Review: Up close and personal with Rambert

An evening at the Rambert Event felt like a private viewing of the dancers and of Merce Cunningham’s absorbing choreography.

Entering Rambert’s new venue on London’s Southbank a small informal audience gathered in the dance studio; sitting, standing and leaning on the ballet barre we waited in anticipation.

While we waited the dancers finished rehearsing, stretching, warming up, chatting.  It had a feeling of being backstage with the company, being privy to behind the scenes. And as curtain call drew closer the dancers gathered into a group hug and shared a moment that was shared with the audience.  It was so intimate.

Jeanine Steele, former Cunningham dancer who has staged the work, warmly greeted the audience, explaining that the performance of selected works would take place over two levels in two studios simultaneously.  She explained that the event aimed at preserving Cunningham’s legacy, celebrating the building and enabling the audience to get close and personal with the dancers.

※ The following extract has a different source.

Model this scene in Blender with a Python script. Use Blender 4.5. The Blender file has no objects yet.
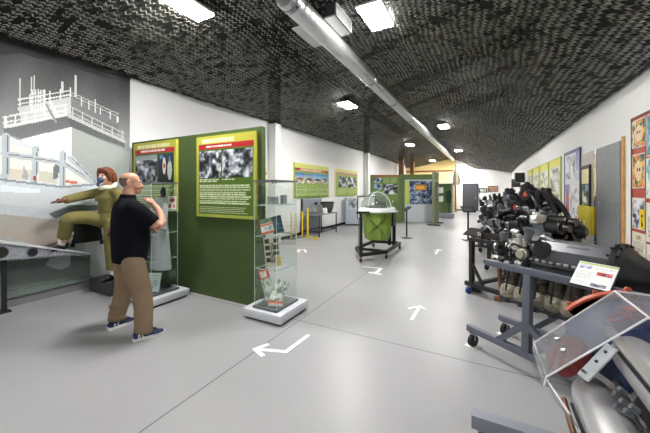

It is this closeness that sets this performance apart.  As they performed Cunningham’s choreography the dancers were close enough to touch, the rise and fall of their beating hearts and lungs could be seen and felt.  Their feet with bunions, blisters and calluses stretched and pointed.  It is rare to be so close that you can see each muscle as the dancers’ develop, plie, grand jete.

Transitioning between each studio gave a new insight, a different perspective in which to observe, enjoy, indulge.  The second studio was smaller, it was less a performance and more a dress rehearsal with intensity, emotion and beauty.

The dancers were adorned with painted unitards that created the sense that they were the canvass, creating a transitional narrative as they moved from studio to studio to live musicians set to the side.

As the performance ended, the standing ovation received no doubt felt equally up close and personal to the dancers as to the audience.

Hypnotic and intimate, a moment the dancers shared, a moment shared with the audience, simply wonderful.

Rambert Event was inspired by the spirit of Merce Cunningham, as well as the choreography. It brings together the world-class collaborators, disparate elements, and ideas of chance, serendipity and play that were central to Cunningham’s work. Together, they form a vibrant, living celebration of the work of the most influential figure in contemporary dance history.

In June 1964 in Vienna, Merce Cunningham staged the first of his now legendary “Events”. He would go on to present Events around the world, each combining dance, music and design in a way that was unique to that location, and that performance. They became the great choreographer’s signature works, exemplifying his revolutionary approach to performance-making.

50 years on, and five years after Cunningham’s death, Rambert created a new Event. The dancers performed extracts from ten Cunningham works, dating back to 1953, staged by former Cunningham dancer and rehearsal assistant Jeannie Steele. The Event featured costumes and sets based on artworks by Gerhard Richter – widely acclaimed as the world’s greatest living painter – and new music composed and performed live by Philip Selway from rock band Radiohead, Adem Ilhan and Quinta.